%%

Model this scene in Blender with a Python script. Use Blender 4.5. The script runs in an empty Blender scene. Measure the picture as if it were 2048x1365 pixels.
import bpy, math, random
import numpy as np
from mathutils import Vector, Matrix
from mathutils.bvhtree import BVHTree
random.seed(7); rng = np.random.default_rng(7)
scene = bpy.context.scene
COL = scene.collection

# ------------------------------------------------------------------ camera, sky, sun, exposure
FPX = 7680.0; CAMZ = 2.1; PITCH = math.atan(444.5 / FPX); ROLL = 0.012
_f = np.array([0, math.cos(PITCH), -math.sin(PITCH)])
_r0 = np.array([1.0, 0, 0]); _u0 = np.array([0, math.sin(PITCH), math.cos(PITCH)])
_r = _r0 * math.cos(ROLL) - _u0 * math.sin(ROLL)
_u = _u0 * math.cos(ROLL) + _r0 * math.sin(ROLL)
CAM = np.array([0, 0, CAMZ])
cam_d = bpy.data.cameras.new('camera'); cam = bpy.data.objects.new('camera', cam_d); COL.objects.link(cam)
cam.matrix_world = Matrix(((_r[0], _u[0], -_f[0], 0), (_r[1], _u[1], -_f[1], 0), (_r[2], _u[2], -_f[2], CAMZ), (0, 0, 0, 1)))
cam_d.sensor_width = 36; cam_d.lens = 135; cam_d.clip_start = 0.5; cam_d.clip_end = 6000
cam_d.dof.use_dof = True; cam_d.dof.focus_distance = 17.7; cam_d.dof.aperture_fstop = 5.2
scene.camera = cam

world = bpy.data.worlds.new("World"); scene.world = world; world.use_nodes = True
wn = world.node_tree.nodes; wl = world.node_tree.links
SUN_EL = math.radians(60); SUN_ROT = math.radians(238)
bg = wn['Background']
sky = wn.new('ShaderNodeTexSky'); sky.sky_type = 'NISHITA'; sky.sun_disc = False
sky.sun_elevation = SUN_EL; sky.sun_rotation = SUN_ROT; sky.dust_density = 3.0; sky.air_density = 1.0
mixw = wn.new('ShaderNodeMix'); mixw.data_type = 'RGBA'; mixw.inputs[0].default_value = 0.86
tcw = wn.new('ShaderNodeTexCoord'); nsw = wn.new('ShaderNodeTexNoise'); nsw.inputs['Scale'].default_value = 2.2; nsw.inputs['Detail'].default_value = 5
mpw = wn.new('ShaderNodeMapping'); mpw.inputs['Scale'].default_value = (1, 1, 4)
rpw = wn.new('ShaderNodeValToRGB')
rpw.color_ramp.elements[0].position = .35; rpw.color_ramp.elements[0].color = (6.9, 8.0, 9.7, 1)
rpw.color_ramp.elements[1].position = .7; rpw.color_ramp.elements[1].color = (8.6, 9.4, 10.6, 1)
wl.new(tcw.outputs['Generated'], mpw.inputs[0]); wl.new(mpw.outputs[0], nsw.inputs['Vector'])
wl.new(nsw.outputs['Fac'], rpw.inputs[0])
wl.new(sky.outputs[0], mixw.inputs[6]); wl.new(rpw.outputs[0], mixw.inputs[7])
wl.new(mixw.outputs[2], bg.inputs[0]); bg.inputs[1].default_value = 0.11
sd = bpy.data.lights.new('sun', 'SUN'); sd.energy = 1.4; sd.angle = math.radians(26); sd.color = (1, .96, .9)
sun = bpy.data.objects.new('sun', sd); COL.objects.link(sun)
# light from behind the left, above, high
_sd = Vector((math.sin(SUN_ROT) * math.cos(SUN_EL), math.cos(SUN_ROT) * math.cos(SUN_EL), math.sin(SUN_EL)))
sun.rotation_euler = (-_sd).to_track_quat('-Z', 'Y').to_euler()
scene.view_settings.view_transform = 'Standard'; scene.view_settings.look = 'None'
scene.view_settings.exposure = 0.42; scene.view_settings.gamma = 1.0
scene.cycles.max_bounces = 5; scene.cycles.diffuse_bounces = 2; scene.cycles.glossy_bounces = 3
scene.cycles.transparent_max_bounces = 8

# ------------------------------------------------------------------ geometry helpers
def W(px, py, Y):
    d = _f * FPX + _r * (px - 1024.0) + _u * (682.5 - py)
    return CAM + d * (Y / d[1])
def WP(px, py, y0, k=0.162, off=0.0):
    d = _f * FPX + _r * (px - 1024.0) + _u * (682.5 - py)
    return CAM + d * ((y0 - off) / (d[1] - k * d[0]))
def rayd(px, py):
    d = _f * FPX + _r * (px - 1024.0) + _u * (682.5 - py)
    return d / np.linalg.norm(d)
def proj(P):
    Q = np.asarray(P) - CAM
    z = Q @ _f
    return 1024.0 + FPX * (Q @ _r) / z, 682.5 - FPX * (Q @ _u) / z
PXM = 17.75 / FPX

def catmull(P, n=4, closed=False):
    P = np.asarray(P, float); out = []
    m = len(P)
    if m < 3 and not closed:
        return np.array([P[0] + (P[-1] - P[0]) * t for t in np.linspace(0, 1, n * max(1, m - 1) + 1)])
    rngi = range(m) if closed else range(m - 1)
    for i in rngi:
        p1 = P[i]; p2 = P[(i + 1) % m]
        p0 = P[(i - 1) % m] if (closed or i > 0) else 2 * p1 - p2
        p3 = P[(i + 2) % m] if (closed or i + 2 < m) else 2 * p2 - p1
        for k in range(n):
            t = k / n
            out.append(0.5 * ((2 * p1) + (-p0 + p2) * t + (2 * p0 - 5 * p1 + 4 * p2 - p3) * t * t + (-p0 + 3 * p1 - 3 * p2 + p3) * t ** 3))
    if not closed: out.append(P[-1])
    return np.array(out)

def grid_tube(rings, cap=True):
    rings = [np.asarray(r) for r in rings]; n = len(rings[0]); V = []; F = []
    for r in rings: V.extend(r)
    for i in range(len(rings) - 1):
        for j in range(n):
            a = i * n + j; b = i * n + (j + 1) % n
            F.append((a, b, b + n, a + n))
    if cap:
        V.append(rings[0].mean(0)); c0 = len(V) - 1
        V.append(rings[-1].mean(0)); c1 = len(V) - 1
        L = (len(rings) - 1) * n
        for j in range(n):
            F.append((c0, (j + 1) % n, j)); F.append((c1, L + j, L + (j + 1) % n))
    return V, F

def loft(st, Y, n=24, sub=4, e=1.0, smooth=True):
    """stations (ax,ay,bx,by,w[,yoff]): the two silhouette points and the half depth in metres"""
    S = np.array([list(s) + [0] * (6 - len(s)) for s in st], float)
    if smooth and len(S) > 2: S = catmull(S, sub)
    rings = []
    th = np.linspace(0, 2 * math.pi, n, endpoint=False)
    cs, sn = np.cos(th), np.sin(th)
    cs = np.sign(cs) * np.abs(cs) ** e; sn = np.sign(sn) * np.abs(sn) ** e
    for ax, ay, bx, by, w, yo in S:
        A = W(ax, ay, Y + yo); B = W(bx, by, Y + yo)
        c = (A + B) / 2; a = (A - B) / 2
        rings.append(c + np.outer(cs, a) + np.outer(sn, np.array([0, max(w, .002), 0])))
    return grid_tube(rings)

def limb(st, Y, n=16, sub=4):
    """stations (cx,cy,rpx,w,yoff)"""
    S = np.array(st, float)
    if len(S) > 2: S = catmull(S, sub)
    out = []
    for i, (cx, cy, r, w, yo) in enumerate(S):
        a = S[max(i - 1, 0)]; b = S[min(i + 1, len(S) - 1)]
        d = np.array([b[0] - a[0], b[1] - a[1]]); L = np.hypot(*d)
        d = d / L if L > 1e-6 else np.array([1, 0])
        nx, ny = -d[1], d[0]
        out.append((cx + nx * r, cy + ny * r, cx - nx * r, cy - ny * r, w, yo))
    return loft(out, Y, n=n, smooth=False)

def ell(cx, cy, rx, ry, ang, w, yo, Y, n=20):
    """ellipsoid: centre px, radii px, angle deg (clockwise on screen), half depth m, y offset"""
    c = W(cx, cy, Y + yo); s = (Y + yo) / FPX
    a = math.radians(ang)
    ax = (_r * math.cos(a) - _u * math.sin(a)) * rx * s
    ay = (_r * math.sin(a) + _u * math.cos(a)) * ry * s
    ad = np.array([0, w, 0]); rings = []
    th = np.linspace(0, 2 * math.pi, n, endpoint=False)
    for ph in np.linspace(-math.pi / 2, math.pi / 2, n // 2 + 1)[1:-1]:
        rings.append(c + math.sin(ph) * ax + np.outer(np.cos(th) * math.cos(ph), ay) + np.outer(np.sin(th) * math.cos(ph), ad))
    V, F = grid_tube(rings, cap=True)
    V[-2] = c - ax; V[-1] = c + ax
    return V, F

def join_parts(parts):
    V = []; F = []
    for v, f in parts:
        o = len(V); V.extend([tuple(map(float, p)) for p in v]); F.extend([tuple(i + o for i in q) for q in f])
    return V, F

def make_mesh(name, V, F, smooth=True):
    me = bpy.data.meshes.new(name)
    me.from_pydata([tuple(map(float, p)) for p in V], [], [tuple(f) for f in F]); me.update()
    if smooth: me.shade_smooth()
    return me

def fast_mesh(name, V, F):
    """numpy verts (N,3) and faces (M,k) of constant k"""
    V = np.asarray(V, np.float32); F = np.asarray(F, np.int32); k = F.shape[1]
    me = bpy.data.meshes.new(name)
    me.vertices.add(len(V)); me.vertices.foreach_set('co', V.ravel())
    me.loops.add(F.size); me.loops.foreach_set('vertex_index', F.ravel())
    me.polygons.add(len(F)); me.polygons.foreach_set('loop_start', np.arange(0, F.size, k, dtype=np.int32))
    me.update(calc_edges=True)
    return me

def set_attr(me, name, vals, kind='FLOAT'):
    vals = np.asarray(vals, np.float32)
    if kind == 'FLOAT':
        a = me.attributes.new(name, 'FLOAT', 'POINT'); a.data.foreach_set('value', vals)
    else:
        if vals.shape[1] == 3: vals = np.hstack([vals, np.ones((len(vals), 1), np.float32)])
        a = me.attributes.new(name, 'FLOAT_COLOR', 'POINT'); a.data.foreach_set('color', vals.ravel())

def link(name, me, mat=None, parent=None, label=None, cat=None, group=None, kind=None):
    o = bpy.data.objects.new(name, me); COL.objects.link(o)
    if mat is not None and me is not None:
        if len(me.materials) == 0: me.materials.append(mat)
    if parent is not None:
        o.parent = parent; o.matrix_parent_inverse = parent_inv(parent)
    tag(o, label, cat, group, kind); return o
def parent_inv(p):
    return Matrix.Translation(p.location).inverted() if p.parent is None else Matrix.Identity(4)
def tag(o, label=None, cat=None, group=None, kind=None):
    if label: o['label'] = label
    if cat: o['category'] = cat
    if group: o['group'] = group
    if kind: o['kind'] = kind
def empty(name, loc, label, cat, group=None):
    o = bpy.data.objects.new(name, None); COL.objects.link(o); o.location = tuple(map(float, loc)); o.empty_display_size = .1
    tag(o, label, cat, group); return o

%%
%%

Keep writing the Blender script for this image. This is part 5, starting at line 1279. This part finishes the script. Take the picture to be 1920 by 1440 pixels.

%%

What you need to do: Retype the entries above exactly, but only from the line containing "Model this scene" through the line containing "COL = scene.collection", both included.

Answer to this exercise:
Model this scene in Blender with a Python script. Use Blender 4.5. The script runs in an empty Blender scene. Measure the picture as if it were 2048x1365 pixels.
import bpy, math, random
import numpy as np
from mathutils import Vector, Matrix
from mathutils.bvhtree import BVHTree
random.seed(7); rng = np.random.default_rng(7)
scene = bpy.context.scene
COL = scene.collection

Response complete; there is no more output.